Pouco antes do carnaval, o empresário José
Yunes afirma a um jornalista que à pedido de Eliseu Padilha, Lucio Funaro
financiara 140 deputados para garantir a eleição de Eduardo Cunha à presidência
da Câmara dos Deputados. Além disso, Yunes afirmou que Michel Temer e Marcelo
Odebrecht se reuniram em 2014 para acertarem uma propina de 11 milhões de
reais.
Esses fatos estão em evidência agora, durante o
carnaval de 2017. Muitas informações estão aparecendo, procurando dar sentido a
várias informações (que estão sendo divulgadas por Anonymus) como o “Tabapuã
Papers é subura com Temer e Globo” de Eduardo Guimarães no Blog da Cidadania,
publicado em 26/02/2017 e “Xadrez do elo desconhecido entre Temer e Yunes” de
Luis Nassif no Blog GGN, publicado em 27/02/2017. A seguir, reproduzo um texto
do Professor Aldo Fornazieri publicado hoje, também no sítio GGN.
A Lava Jato e
seus inimigos íntimos
Aldo Fornazieri
A grande frente que se formou para perpetrar o
golpe do impeachment está se desfazendo aos poucos.

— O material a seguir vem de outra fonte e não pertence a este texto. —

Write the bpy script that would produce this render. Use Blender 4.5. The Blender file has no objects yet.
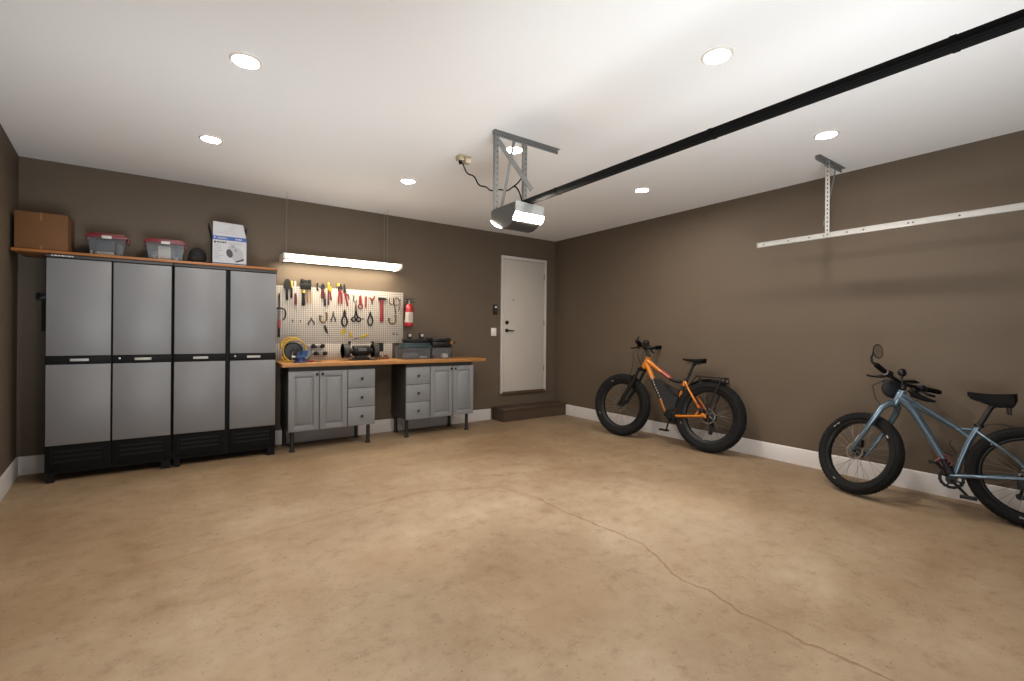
EXPOSURE, CAN, SHOP, OPENER, FA, FB, FC, FD = 4.0, 41.0, 1.45, 8.0, 3.6, 29.0, 26.0, 11.0
import bpy, bmesh, math, random
from mathutils import Vector, Matrix
random.seed(7)
PI = math.pi
scene = bpy.context.scene
COL = scene.collection


# ------------------------------------------------------------------ helpers
def lin(r, g, b):
    f = lambda v: (v / 255 / 12.92) if v / 255 <= 0.04045 else ((v / 255 + 0.055) / 1.055) ** 2.4
    return (f(r), f(g), f(b), 1.0)


def material(name, col, rough=0.5, metal=0.0, bump=0.0, bscale=60.0, var=0.0, vscale=6.0, spec=0.5, coat=0.0,
             emit=None, strength=0.0, trans=0.0, alpha=1.0):
    """principled surface with a procedural grain and a slight colour variation"""
    m = bpy.data.materials.new(name)
    m.use_nodes = True
    nt = m.node_tree
    p = nt.nodes['Principled BSDF']
    p.inputs['Base Color'].default_value = col
    p.inputs['Roughness'].default_value = rough
    p.inputs['Metallic'].default_value = metal
    p.inputs['Specular IOR Level'].default_value = spec
    p.inputs['Coat Weight'].default_value = coat
    p.inputs['Transmission Weight'].default_value = trans
    p.inputs['Alpha'].default_value = alpha
    if emit:
        p.inputs['Emission Color'].default_value = emit
        p.inputs['Emission Strength'].default_value = strength
    if bump or var:
        tc = nt.nodes.new('ShaderNodeTexCoord')
        n = nt.nodes.new('ShaderNodeTexNoise')
        n.inputs['Scale'].default_value = vscale if var else bscale
        n.inputs['Detail'].default_value = 4
        nt.links.new(tc.outputs['Object'], n.inputs['Vector'])
        if var:
            mr = nt.nodes.new('ShaderNodeMapRange')
            mr.inputs[1].default_value = 0.3
            mr.inputs[2].default_value = 0.7
            mr.inputs[3].default_value = 1 - var
            mr.inputs[4].default_value = 1 + var
            nt.links.new(n.outputs['Fac'], mr.inputs[0])
            mx = nt.nodes.new('ShaderNodeMix')
            mx.data_type = 'RGBA'
            mx.blend_type = 'MULTIPLY'
            mx.inputs[0].default_value = 1
            mx.inputs[6].default_value = col
            nt.links.new(mr.outputs[0], mx.inputs[7])
            nt.links.new(mx.outputs[2], p.inputs['Base Color'])
        if bump:
            n2 = nt.nodes.new('ShaderNodeTexNoise')
            n2.inputs['Scale'].default_value = bscale
            n2.inputs['Detail'].default_value = 3
            nt.links.new(tc.outputs['Object'], n2.inputs['Vector'])
            bp = nt.nodes.new('ShaderNodeBump')
            bp.inputs['Strength'].default_value = bump
            bp.inputs['Distance'].default_value = 0.002
            nt.links.new(n2.outputs['Fac'], bp.inputs['Height'])
            nt.links.new(bp.outputs[0], p.inputs['Normal'])
    return m


class MB:
    """collects shapes; build() links them as ONE mesh object"""

    def __init__(self):
        self.v, self.f = [], []

    def add(self, vs, fs, M=None):
        b = len(self.v)
        self.v += [tuple(M @ Vector(q)) if M is not None else tuple(q) for q in vs]
        self.f += [tuple(b + i for i in q) for q in fs]
        return self

    def box(self, x0, x1, y0, y1, z0, z1, bev=0.0, M=None):
        bm = bmesh.new()
        vs = [bm.verts.new(c) for c in ((x0, y0, z0), (x1, y0, z0), (x1, y1, z0), (x0, y1, z0), (x0, y0, z1), (x1, y0, z1), (x1, y1, z1), (x0, y1, z1))]
        for q in ((0, 3, 2, 1), (4, 5, 6, 7), (0, 1, 5, 4), (1, 2, 6, 5), (2, 3, 7, 6), (3, 0, 4, 7)):
            bm.faces.new([vs[i] for i in q])
        if bev:
            bmesh.ops.bevel(bm, geom=bm.edges[:], offset=bev, segments=2, affect='EDGES', profile=0.5)
        bm.verts.index_update()
        self.add([v.co[:] for v in bm.verts], [[v.index for v in f.verts] for f in bm.faces], M)
        bm.free()
        return self

    def frustum(self, c0, s0, c1, s1, axis='z', M=None):
        """tapered box: rectangle (c0 centre, s0 half sizes) to rectangle (c1, s1)"""
        vs = []
        for c, s in ((c0, s0), (c1, s1)):
            for sx, sy in ((-1, -1), (1, -1), (1, 1), (-1, 1)):
                vs.append((c[0] + sx * s[0], c[1] + sy * s[1], c[2]))
        self.add(vs, [(3, 2, 1, 0), (4, 5, 6, 7), (0, 1, 5, 4), (1, 2, 6, 5), (2, 3, 7, 6), (3, 0, 4, 7)], M)
        return self

    def tube(self, pts, r, n=10, closed=False, cap=True, flat=1.0):
        """round (or flattened) tube along a path; r a number or one per point"""
        P = [Vector(p) for p in pts]
        m = len(P)
        rr = r if isinstance(r, (list, tuple)) else [r] * m
        rings = []
        prev = None
        for i in range(m):
            if closed:
                d = (P[(i + 1) % m] - P[i - 1])
            else:
                d = P[min(i + 1, m - 1)] - P[max(i - 1, 0)]
            d = d.normalized() if d.length > 1e-9 else Vector((0, 0, 1))
            if prev is None:
                a = Vector((0, 0, 1)) if abs(d.z) < 0.9 else Vector((0, 1, 0))
                u = d.cross(a).normalized()
            else:
                u = (prev - d * prev.dot(d)).normalized()
            prev = u
            w = d.cross(u)
            rings.append([P[i] + (u * math.cos(2 * PI * k / n) + w * math.sin(2 * PI * k / n) * flat) * rr[i] for k in range(n)])
        vs = [tuple(q) for g in rings for q in g]
        fs = []
        for i in range(m if closed else m - 1):
            j = (i + 1) % m
            for k in range(n):
                fs.append((i * n + k, i * n + (k + 1) % n, j * n + (k + 1) % n, j * n + k))
        if not closed and cap:
            fs.append(tuple(range(n))[::-1])
            fs.append(tuple((m - 1) * n + k for k in range(n)))
        self.add(vs, fs)
        return self

    def cyl(self, p0, p1, r0, r1=None, n=20):
        return self.tube([p0, p1], [r0, r0 if r1 is None else r1], n)

    def lathe(self, prof, c, ax='z', n=28, M=None, cap=True):
        """profile of (radius, height along axis) turned about an axis through c"""
        vs, fs = [], []
        for r, h in prof:
            for k in range(n):
                a = 2 * PI * k / n
                x, y = r * math.cos(a), r * math.sin(a)
                q = {'z': (x, y, h), 'y': (x, h, -y), 'x': (h, x, y)}[ax]
                vs.append((c[0] + q[0], c[1] + q[1], c[2] + q[2]))
        m = len(prof)
        for i in range(m - 1):
            for k in range(n):
                fs.append((i * n + k, i * n + (k + 1) % n, (i + 1) * n + (k + 1) % n, (i + 1) * n + k))
        if cap and prof[0][0] > 1e-6:
            fs.append(tuple(range(n))[::-1])
        if cap and prof[-1][0] > 1e-6:
            fs.append(tuple((m - 1) * n + k for k in range(n)))
        self.add(vs, fs, M)
        return self

    def torus(self, c, R, r, ax='x', n=48, m=12, M=None, sq=1.0):
        vs, fs = [], []
        for i in range(n):
            a = 2 * PI * i / n
            for j in range(m):
                b = 2 * PI * j / m
                q = R + r * math.cos(b)
                h = r * math.sin(b) * sq
                x, y = q * math.cos(a), q * math.sin(a)
                o = {'z': (x, y, h), 'y': (x, h, y), 'x': (h, x, y)}[ax]
                vs.append((c[0] + o[0], c[1] + o[1], c[2] + o[2]))
        for i in range(n):
            for j in range(m):
                fs.append((i * m + j, i * m + (j + 1) % m, ((i + 1) % n) * m + (j + 1) % m, ((i + 1) % n) * m + j))
        self.add(vs, fs, M)
        return self

    def prism(self, poly, d0, d1, ax='y', M=None):
        """outline of 2D points pushed from d0 to d1 along an axis: y -> (x,z), x -> (y,z), z -> (x,y)"""
        n = len(poly)
        put = {'y': lambda a, b, d: (a, d, b), 'x': lambda a, b, d: (d, a, b), 'z': lambda a, b, d: (a, b, d)}[ax]
        vs = [put(a, b, d0) for a, b in poly] + [put(a, b, d1) for a, b in poly]
        fs = [tuple(range(n)), tuple(range(2 * n - 1, n - 1, -1))]
        for i in range(n):
            j = (i + 1) % n
            fs.append((i, n + i, n + j, j))
        self.add(vs, fs, M)
        return self

    def ball(self, c, r, n=16, m=10, sc=(1, 1, 1), M=None):
        vs, fs = [], []
        for i in range(m + 1):
            t = PI * i / m
            for k in range(n):
                a = 2 * PI * k / n
                vs.append((c[0] + r * sc[0] * math.sin(t) * math.cos(a), c[1] + r * sc[1] * math.sin(t) * math.sin(a), c[2] + r * sc[2] * math.cos(t)))
        for i in range(m):
            for k in range(n):
                fs.append((i * n + k, (i + 1) * n + k, (i + 1) * n + (k + 1) % n, i * n + (k + 1) % n))
        self.add(vs, fs, M)
        return self

    def map(self, fn):
        self.v = [tuple(fn(q)) for q in self.v]
        return self

    def build(self, name, mat, parent=None, org=None, sharp=35):
        me = bpy.data.meshes.new(name)
        if org is None:
            if parent is not None:
                org = ORG.get(root_of(parent).name, (0, 0, 0))
            else:
                xs, ys, zs = zip(*self.v)
                org = ((min(xs) + max(xs)) / 2, (min(ys) + max(ys)) / 2, min(zs))
        me.from_pydata([(q[0] - org[0], q[1] - org[1], q[2] - org[2]) for q in self.v], [], self.f)
        bm = bmesh.new()
        bm.from_mesh(me)
        bmesh.ops.remove_doubles(bm, verts=bm.verts[:], dist=1e-6)
        bmesh.ops.recalc_face_normals(bm, faces=bm.faces[:])
        bm.to_mesh(me)
        bm.free()
        me.polygons.foreach_set('use_smooth', [True] * len(me.polygons))
        me.set_sharp_from_angle(angle=math.radians(sharp))
        me.materials.append(mat)
        o = bpy.data.objects.new(name, me)
        COL.objects.link(o)
        if parent is not None:
            o.parent = parent
        else:
            o.location = org
            ORG[o.name] = org
        return o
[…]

O ponto de convergência
desta frente foi a Operação Lava Jato. Ela era o estandarte, a bandeira
tremulante, na qual estava estampada a cruz para liderar o expurgo dos
corruptos que haviam se apossado do país. Sérgio Moro parecia ser uma espécie
de São Bernardo de Clairvaux, cujos pareceres nos processos e nos mandatos eram
verdadeiras chamadas à mobilização de cruzados. Ou, quem sabe, era o bispo Fulk
um dos chefes da Cruzada Cátara para combater com violência os hereges porque,
entre outras coisas, estes queriam uma maior igualdade.

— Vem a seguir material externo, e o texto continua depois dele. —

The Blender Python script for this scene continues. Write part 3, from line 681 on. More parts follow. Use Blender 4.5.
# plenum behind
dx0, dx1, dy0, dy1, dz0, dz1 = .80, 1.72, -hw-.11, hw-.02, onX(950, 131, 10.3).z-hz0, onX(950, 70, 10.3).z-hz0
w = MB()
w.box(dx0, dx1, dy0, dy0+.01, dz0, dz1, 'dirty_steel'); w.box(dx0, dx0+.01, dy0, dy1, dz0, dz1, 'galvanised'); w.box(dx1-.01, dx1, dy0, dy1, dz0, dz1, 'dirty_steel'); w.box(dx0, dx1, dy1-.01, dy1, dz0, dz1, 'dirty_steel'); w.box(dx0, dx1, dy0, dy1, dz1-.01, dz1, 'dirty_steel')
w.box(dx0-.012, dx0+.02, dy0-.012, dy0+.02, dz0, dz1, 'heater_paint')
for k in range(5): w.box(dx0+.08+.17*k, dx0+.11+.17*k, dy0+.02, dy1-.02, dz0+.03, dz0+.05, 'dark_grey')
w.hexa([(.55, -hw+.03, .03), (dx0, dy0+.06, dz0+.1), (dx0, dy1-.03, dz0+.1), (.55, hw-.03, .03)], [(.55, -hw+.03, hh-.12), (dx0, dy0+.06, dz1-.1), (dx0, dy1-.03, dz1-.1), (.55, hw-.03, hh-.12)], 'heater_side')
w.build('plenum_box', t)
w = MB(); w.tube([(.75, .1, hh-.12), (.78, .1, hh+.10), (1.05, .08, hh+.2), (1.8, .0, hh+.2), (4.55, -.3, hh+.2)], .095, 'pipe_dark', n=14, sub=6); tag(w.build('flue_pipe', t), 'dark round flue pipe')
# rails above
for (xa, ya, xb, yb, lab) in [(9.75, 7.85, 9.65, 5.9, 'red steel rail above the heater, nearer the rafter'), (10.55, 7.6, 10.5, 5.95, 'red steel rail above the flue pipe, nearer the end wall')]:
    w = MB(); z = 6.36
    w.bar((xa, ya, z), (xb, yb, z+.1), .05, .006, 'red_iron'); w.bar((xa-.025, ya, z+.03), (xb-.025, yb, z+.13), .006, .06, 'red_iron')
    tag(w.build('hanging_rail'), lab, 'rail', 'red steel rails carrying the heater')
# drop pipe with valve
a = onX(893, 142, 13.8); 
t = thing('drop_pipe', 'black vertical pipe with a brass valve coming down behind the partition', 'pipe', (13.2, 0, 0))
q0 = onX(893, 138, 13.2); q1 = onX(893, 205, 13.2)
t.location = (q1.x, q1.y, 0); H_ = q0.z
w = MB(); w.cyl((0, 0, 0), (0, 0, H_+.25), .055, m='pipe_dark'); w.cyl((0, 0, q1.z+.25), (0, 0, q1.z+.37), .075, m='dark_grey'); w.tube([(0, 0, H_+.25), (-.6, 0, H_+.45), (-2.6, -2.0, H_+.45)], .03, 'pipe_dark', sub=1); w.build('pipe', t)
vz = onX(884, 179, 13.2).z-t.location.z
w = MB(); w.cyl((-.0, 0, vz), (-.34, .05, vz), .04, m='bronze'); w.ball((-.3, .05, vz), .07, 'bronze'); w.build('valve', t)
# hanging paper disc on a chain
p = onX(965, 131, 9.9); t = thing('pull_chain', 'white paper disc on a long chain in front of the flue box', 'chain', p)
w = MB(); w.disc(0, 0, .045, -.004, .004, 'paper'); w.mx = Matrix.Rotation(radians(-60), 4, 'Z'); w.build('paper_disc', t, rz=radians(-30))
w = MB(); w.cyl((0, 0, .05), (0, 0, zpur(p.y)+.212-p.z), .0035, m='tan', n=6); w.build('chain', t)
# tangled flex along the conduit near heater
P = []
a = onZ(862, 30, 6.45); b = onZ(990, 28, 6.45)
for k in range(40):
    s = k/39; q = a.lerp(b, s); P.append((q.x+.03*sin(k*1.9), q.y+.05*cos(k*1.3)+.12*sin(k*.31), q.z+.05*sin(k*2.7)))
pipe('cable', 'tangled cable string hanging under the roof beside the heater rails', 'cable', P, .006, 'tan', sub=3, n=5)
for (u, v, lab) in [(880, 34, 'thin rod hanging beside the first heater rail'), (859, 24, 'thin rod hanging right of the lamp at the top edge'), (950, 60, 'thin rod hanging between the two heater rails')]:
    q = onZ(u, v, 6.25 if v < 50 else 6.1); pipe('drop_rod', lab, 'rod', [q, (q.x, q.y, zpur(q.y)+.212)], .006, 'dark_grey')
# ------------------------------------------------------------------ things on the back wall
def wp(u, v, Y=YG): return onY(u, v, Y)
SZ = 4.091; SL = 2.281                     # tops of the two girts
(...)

Nas cruzadas do impeachment todos eram santos: os
que foram às ruas, os integrantes do judiciário, os porta-vozes da grande
mídia, os políticos contrários ao governo Dilma, os deputados do indescritível
espetáculo do 17 de abril, os grupos que pregavam a volta dos militares etc.
São Michel, com seu cortejo de anjos e arcanjos, haveria de purificar o Brasil
com seu jeitinho manso, com sua habilidade de conversar, com sua capacidade de
construir consensos. O Brasil, livre dos demônios vermelhos, seria unificado,
num estalar de dedos a economia voltaria a crescer e o manto verde e amarelo da
ordem e do progresso haveria de produzir paz, contentamento, empregos e
opulência.
Esta grande mentira, que embebedou boa parte da
sociedade, hoje não passa de um espelho estilhaçado em mil pedaços, todos eles
refletindo a face da maior quadrilha de corruptos que se apossou do poder.

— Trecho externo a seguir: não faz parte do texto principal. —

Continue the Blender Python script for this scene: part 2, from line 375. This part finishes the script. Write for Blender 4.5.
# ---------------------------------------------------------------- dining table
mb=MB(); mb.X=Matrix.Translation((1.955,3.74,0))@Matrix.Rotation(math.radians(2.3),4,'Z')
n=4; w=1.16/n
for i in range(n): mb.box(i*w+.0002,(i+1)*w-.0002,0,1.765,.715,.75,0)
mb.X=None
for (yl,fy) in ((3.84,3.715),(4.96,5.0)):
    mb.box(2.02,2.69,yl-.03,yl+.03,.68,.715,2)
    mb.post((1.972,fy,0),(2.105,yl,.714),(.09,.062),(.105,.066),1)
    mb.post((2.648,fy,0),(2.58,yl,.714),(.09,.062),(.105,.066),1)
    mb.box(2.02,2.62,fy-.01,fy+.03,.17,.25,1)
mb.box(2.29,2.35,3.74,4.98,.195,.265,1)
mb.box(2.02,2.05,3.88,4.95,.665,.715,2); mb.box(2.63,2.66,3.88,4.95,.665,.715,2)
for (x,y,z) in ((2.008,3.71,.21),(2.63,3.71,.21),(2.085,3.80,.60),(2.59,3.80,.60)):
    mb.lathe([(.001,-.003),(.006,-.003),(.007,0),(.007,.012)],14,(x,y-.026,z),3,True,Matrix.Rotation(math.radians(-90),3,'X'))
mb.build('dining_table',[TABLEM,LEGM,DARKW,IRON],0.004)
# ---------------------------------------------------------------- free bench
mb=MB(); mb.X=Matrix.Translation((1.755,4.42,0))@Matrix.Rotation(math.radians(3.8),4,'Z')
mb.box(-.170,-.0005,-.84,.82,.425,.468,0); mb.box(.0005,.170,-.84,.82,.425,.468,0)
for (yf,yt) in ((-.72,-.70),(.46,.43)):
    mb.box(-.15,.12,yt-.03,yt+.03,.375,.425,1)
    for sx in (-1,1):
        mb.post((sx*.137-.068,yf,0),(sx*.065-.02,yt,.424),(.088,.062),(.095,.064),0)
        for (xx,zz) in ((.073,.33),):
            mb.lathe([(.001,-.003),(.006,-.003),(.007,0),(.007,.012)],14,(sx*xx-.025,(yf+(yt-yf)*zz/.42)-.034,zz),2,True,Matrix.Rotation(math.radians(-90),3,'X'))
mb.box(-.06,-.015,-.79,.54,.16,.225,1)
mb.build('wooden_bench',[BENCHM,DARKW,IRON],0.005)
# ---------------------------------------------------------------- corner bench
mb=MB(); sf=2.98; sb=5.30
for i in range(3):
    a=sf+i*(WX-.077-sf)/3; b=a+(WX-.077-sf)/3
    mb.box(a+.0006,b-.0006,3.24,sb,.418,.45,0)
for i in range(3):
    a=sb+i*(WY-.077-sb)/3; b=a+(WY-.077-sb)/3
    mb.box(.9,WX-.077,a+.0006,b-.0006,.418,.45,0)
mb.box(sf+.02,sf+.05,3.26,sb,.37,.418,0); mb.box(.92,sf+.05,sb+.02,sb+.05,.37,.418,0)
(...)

Todos eles refletindo as faces de um grupo indigesto de políticos que se
acotovelam para participar da suruba do Foro Privilegiado. Todos eles
refletindo as faces de antigos comparsas que agora querem queimar o sagrado
estandarte no fogo cruzado que objetiva bloquear a marcha da libertação da
terra santa. Até os santos, os chefes dos cavaleiros templários, o São
Bernardo, são diariamente chamuscados pelas chamas que vêm das barricadas que tentam
bloquear a justiça purificadora.
O PMDB, principal beneficiário, se tornou
também o principal inimigo da Lava Jato. Já tentou várias manobras no Congresso
para detê-la. Agora vêm os ataques públicos. Junto com alguns colunistas e
blogueiros de direita, que se valeram de todas as ilegalidades da Lava Jato e
do juiz Moro para derrubar o governo Dilma, desferem petardos contra os
vazamentos seletivos, contra a criminalização da política, contra as conduções
coercitivas, contra a manutenção de acusados na cadeia para que eles façam
delações premiadas, contra o "lado obscuro" da operação e assim por
diante. Investigar corruptos do PMDB e do PSDB virou sinônimo de
"criminalização da política". Contra o PT se tratava de "limpeza
moral". Mas a partir do governo Temer, a fetidez do ar bloqueou até mesmo
a chuva nos céus de Brasília.
O PMDB está na linha de frente no combate à
Lava Jato. Age como se fosse uma infantaria, uma espécie de bucha de canhão.
Já, o PSDB, age como se fosse um grupo de comando de forças especiais. Usa a
inteligência, tem infiltrados poderosos nas trincheiras "inimigas"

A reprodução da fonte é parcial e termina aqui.